--- START OF DATA SHOWN ---
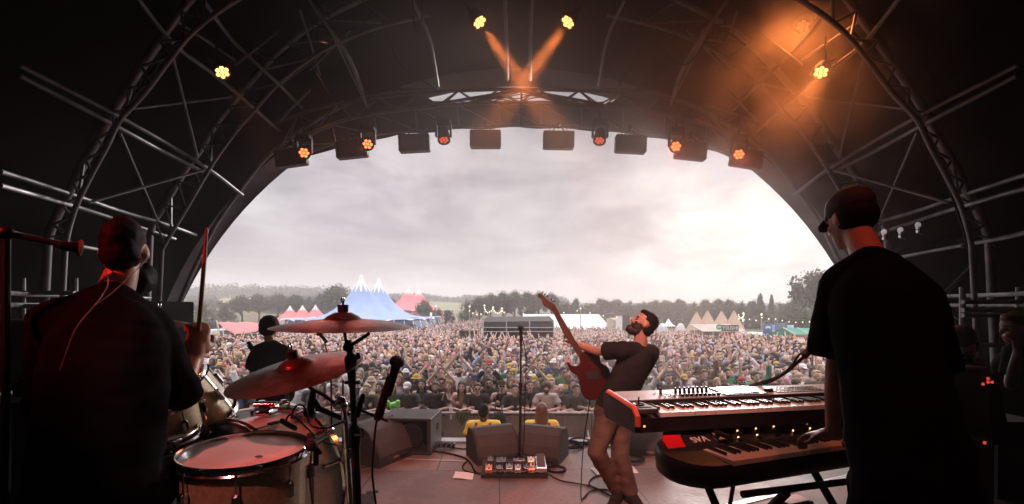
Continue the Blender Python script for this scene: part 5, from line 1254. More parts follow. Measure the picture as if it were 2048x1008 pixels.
def stand():
    Y=1.86; t=thing('cymbal_stand','black and chrome cymbal stand with clamps between the two big cymbals','stand',(P(712,1000,Y).x,Y,.45)); d=DRK()
    b=MB(); b.tube(C2-n2*.02,P(693,690,Y),.006,seg=10); b.build('tilter_rod',d,t)
    b=MB(); b.ell(P(697,694,Y),(.022,.02,.02)); b.cap(P(697,694,Y),P(737,668,Y-.02),.0075,.007,10); b.tube(P(697,680,Y),P(702,722,Y),.012,.014,12); b.build('tilter',d,t)
    b=MB(); b.ell(P(702,719,Y),(.026,.022,.026)); b.tube(P(702,712,Y),P(704,760,Y),.020,.016,14); b.ell(P(716,712,Y-.01),(.010,.008,.014)); b.cap(P(704,720,Y-.02),P(718,709,Y-.03),.005,.005,8); b.build('boom_clamp',d,t)
    b=MB(); b.tube(P(704,740,Y),P(709,860,Y),.0125,seg=14); b.box(P(705,765,Y),(.062,.016,.014),bev=.003); b.build('upper_tube',d,t)
    b=MB(); b.tube(P(709,850,Y),P(716,1040,Y),.017,seg=14); b.lathe([(.024,-.03),(.026,0),(.024,.03)],P(710,868,Y),seg=14); b.lathe([(.024,-.012),(.024,.012)],P(709,888,Y),seg=14); b.build('lower_tube',d,t)
    b=MB(); b.cap(P(712,868,Y-.02),P(724,868,Y-.03),.008,.006,8); b.box(P(725,866,Y-.03),(.012,.01,.04),bev=.004); b.build('wing_bolt',CHR(),t)
    for dx,dy in((-.22,.10),(.16,.22),(.10,-.22)):
        b=MB(); q=P(716,1040,Y); b.path([(q.x,q.y,.75),(q.x+dx*.7,q.y+dy*.7,.55),(q.x+dx,q.y+dy,.46)],.009,8); b.build('leg',d,t)
    t2=thing('cymbal_stand','chrome stand with a slanting boom holding the tilted crash','stand',(P(700,1000,1.95).x,1.95,.45)); Y=1.95
    b=MB(); b.path([C1-n1*.02,P(607,768,1.87),P(648,790,1.92),P(700,830,Y)],.008,10); b.build('boom_arm',d,t2)
    b=MB(); b.ell(P(685,812,Y-.02),(.022,.018,.024)); b.tube(P(684,795,Y-.02),P(690,840,Y-.02),.014,.012,12); b.lathe([(.012,-.03),(.022,-.02),(.022,.02),(.012,.03)],P(679,806,Y-.03),axis=(.6,-.5,.5),seg=16); b.build('boom_clamp',CHR(),t2)
    b=MB(); b.tube(P(690,835,Y),P(703,1045,Y),.0125,seg=14); b.lathe([(.02,-.02),(.022,0),(.02,.02)],P(697,905,Y),seg=14); b.build('tube',CHR(),t2)
    for dx,dy in((-.12,.2),(.2,.1),(-.05,-.2)):
        b=MB(); q=P(703,1045,Y); b.path([(q.x,q.y,.72),(q.x+dx,q.y+dy,.46)],.009,8); b.build('leg',CHR(),t2)
stand()
def microphone(name,label,tip,tail,r=.017,kind='dynamic',cat='microphone',headm=None):
    tip=Vector(tip); tail=Vector(tail); d=(tip-tail).normalized(); t=thing(name,label,cat,tail); L=(tip-tail).length
    b=MB(); b.lathe([(.0,0),(r*.55,0),(r*.62,L*.05),(r*.72,L*.6),(r*.85,L*.78),(0,L*.79)],tail,axis=d,seg=16); b.build('barrel',BLK(),t,smooth=40)
    b=MB(); b.lathe([(r*.8,L*.77),(r*1.15,L*.80),(r*1.3,L*.87),(r*1.15,L*.95),(r*.6,L*1.0),(0,L*1.005)],tail,axis=d,seg=18); b.build('grille',headm or mat('mic_mesh',(.035,.035,.035),.7,.2,noise_=.5,nscale=120,bump=.4,bscale=400),t,smooth=50)
    return t
microphone('microphone','chunky black drum microphone pointing up over the crowd on its clip',P(797,714,1.75),P(776,790,1.78),.022)
t=thing('mic_boom','black telescoping microphone arm rising beside the cymbal stand','mic arm',P(757,833,1.80)); b=MB(); b.path([P(757,835,1.80),P(768,795,1.79),P(781,752,1.77)],.012,12,rs=[.018,.0155,.013]); b.build('sleeve',BLK(),t); b=MB(); b.tube(P(700,812,1.86),P(775,842,1.78),.006,seg=8); b.lathe([(.014,-.015),(.014,.015)],P(757,834,1.80),axis=(0,1,0),seg=14); b.build('boom_arm',DRK(),t)
b=MB(); b.cap(P(714,830,1.84),P(726,792,1.83),.013,.010,10); b.build('arm_grip',BLK(),t)
b=MB(); b.path(spline([P(757,828,1.79),P(752,850,1.78),P(747,900,1.77),P(745,950,1.77),P(752,1010,1.76),P(760,1060,1.76)],8),.0042,7); b.build('microphone_cable',BLK(),label='black cable dropping from the microphone arm past the floor',cat='cable')
microphone('microphone','black tom microphone clamped on the floor tom rim',P(618,893,1.62),P(655,872,1.74),.016)
t=thing('drum_mic_clip','black rim clip with a cable on the floor tom','clip',P(630,905,1.68)); b=MB(); b.box(P(624,888,1.68),(.04,.03,.05),bev=.008); b.ell(P(622,872,1.70),(.016,.014,.014)); b.cap(P(622,888,1.66),P(640,905,1.66),.012,.008,8); b.box(P(632,915,1.67),(.018,.016,.06),bev=.005); b.build('clip_body',BLK(),t); b=MB(); b.path(spline([P(622,910,1.66),P(620,960,1.64),P(626,1010,1.64)],6),.0035,6); b.build('cable',BLK(),t)
t=microphone('microphone','black microphone aimed down under the tilted crash',P(618,834,1.95),P(628,778,1.95),.020)
t=thing('mic_boom','short black microphone arm below the tilted crash','mic arm',P(650,820,1.96)); b=MB(); b.cap(P(628,800,1.96),P(640,818,1.96),.014,.013,10); b.cap(P(636,816,1.96),P(682,836,1.97),.013,.010,10); b.build('arm',BLK(),t)
for pts,lb in(([P(582,836,1.9),P(592,812,1.88),P(610,815,1.88),P(622,850,1.9),P(652,856,1.92),P(690,842,1.93)],'thin cable looping over the bass drum hoop'),([P(570,845,1.85),P(580,830,1.84),P(600,842,1.9),P(640,880,1.95),P(672,890,2.0)],'second thin cable lying along the bass drum rim')):
    b=MB(); b.path(spline(pts,8),.004,7); b.build('cable',BLK(),label=lb,cat='cable')
b=MB(); b.cap(P(564,842,1.9),P(590,856,1.92),.011,.011,10); b.build('cable_joint',BLK(),label='stubby cable connector on top of the bass drum',cat='connector')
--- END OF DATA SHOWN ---
DESCRIPTION OF THE TASK » Leave out the pictures and print every line of the data exactly.

ANSWER FOR THIS EXERCISE »
Continue the Blender Python script for this scene: part 5, from line 1254. More parts follow. Measure the picture as if it were 2048x1008 pixels.
def stand():
    Y=1.86; t=thing('cymbal_stand','black and chrome cymbal stand with clamps between the two big cymbals','stand',(P(712,1000,Y).x,Y,.45)); d=DRK()
    b=MB(); b.tube(C2-n2*.02,P(693,690,Y),.006,seg=10); b.build('tilter_rod',d,t)
    b=MB(); b.ell(P(697,694,Y),(.022,.02,.02)); b.cap(P(697,694,Y),P(737,668,Y-.02),.0075,.007,10); b.tube(P(697,680,Y),P(702,722,Y),.012,.014,12); b.build('tilter',d,t)
    b=MB(); b.ell(P(702,719,Y),(.026,.022,.026)); b.tube(P(702,712,Y),P(704,760,Y),.020,.016,14); b.ell(P(716,712,Y-.01),(.010,.008,.014)); b.cap(P(704,720,Y-.02),P(718,709,Y-.03),.005,.005,8); b.build('boom_clamp',d,t)
    b=MB(); b.tube(P(704,740,Y),P(709,860,Y),.0125,seg=14); b.box(P(705,765,Y),(.062,.016,.014),bev=.003); b.build('upper_tube',d,t)
    b=MB(); b.tube(P(709,850,Y),P(716,1040,Y),.017,seg=14); b.lathe([(.024,-.03),(.026,0),(.024,.03)],P(710,868,Y),seg=14); b.lathe([(.024,-.012),(.024,.012)],P(709,888,Y),seg=14); b.build('lower_tube',d,t)
    b=MB(); b.cap(P(712,868,Y-.02),P(724,868,Y-.03),.008,.006,8); b.box(P(725,866,Y-.03),(.012,.01,.04),bev=.004); b.build('wing_bolt',CHR(),t)
    for dx,dy in((-.22,.10),(.16,.22),(.10,-.22)):
        b=MB(); q=P(716,1040,Y); b.path([(q.x,q.y,.75),(q.x+dx*.7,q.y+dy*.7,.55),(q.x+dx,q.y+dy,.46)],.009,8); b.build('leg',d,t)
    t2=thing('cymbal_stand','chrome stand with a slanting boom holding the tilted crash','stand',(P(700,1000,1.95).x,1.95,.45)); Y=1.95
    b=MB(); b.path([C1-n1*.02,P(607,768,1.87),P(648,790,1.92),P(700,830,Y)],.008,10); b.build('boom_arm',d,t2)
    b=MB(); b.ell(P(685,812,Y-.02),(.022,.018,.024)); b.tube(P(684,795,Y-.02),P(690,840,Y-.02),.014,.012,12); b.lathe([(.012,-.03),(.022,-.02),(.022,.02),(.012,.03)],P(679,806,Y-.03),axis=(.6,-.5,.5),seg=16); b.build('boom_clamp',CHR(),t2)
    b=MB(); b.tube(P(690,835,Y),P(703,1045,Y),.0125,seg=14); b.lathe([(.02,-.02),(.022,0),(.02,.02)],P(697,905,Y),seg=14); b.build('tube',CHR(),t2)
    for dx,dy in((-.12,.2),(.2,.1),(-.05,-.2)):
        b=MB(); q=P(703,1045,Y); b.path([(q.x,q.y,.72),(q.x+dx,q.y+dy,.46)],.009,8); b.build('leg',CHR(),t2)
stand()
def microphone(name,label,tip,tail,r=.017,kind='dynamic',cat='microphone',headm=None):
    tip=Vector(tip); tail=Vector(tail); d=(tip-tail).normalized(); t=thing(name,label,cat,tail); L=(tip-tail).length
    b=MB(); b.lathe([(.0,0),(r*.55,0),(r*.62,L*.05),(r*.72,L*.6),(r*.85,L*.78),(0,L*.79)],tail,axis=d,seg=16); b.build('barrel',BLK(),t,smooth=40)
    b=MB(); b.lathe([(r*.8,L*.77),(r*1.15,L*.80),(r*1.3,L*.87),(r*1.15,L*.95),(r*.6,L*1.0),(0,L*1.005)],tail,axis=d,seg=18); b.build('grille',headm or mat('mic_mesh',(.035,.035,.035),.7,.2,noise_=.5,nscale=120,bump=.4,bscale=400),t,smooth=50)
    return t
microphone('microphone','chunky black drum microphone pointing up over the crowd on its clip',P(797,714,1.75),P(776,790,1.78),.022)
t=thing('mic_boom','black telescoping microphone arm rising beside the cymbal stand','mic arm',P(757,833,1.80)); b=MB(); b.path([P(757,835,1.80),P(768,795,1.79),P(781,752,1.77)],.012,12,rs=[.018,.0155,.013]); b.build('sleeve',BLK(),t); b=MB(); b.tube(P(700,812,1.86),P(775,842,1.78),.006,seg=8); b.lathe([(.014,-.015),(.014,.015)],P(757,834,1.80),axis=(0,1,0),seg=14); b.build('boom_arm',DRK(),t)
b=MB(); b.cap(P(714,830,1.84),P(726,792,1.83),.013,.010,10); b.build('arm_grip',BLK(),t)
b=MB(); b.path(spline([P(757,828,1.79),P(752,850,1.78),P(747,900,1.77),P(745,950,1.77),P(752,1010,1.76),P(760,1060,1.76)],8),.0042,7); b.build('microphone_cable',BLK(),label='black cable dropping from the microphone arm past the floor',cat='cable')
microphone('microphone','black tom microphone clamped on the floor tom rim',P(618,893,1.62),P(655,872,1.74),.016)
t=thing('drum_mic_clip','black rim clip with a cable on the floor tom','clip',P(630,905,1.68)); b=MB(); b.box(P(624,888,1.68),(.04,.03,.05),bev=.008); b.ell(P(622,872,1.70),(.016,.014,.014)); b.cap(P(622,888,1.66),P(640,905,1.66),.012,.008,8); b.box(P(632,915,1.67),(.018,.016,.06),bev=.005); b.build('clip_body',BLK(),t); b=MB(); b.path(spline([P(622,910,1.66),P(620,960,1.64),P(626,1010,1.64)],6),.0035,6); b.build('cable',BLK(),t)
t=microphone('microphone','black microphone aimed down under the tilted crash',P(618,834,1.95),P(628,778,1.95),.020)
t=thing('mic_boom','short black microphone arm below the tilted crash','mic arm',P(650,820,1.96)); b=MB(); b.cap(P(628,800,1.96),P(640,818,1.96),.014,.013,10); b.cap(P(636,816,1.96),P(682,836,1.97),.013,.010,10); b.build('arm',BLK(),t)
for pts,lb in(([P(582,836,1.9),P(592,812,1.88),P(610,815,1.88),P(622,850,1.9),P(652,856,1.92),P(690,842,1.93)],'thin cable looping over the bass drum hoop'),([P(570,845,1.85),P(580,830,1.84),P(600,842,1.9),P(640,880,1.95),P(672,890,2.0)],'second thin cable lying along the bass drum rim')):
    b=MB(); b.path(spline(pts,8),.004,7); b.build('cable',BLK(),label=lb,cat='cable')
b=MB(); b.cap(P(564,842,1.9),P(590,856,1.92),.011,.011,10); b.build('cable_joint',BLK(),label='stubby cable connector on top of the bass drum',cat='connector')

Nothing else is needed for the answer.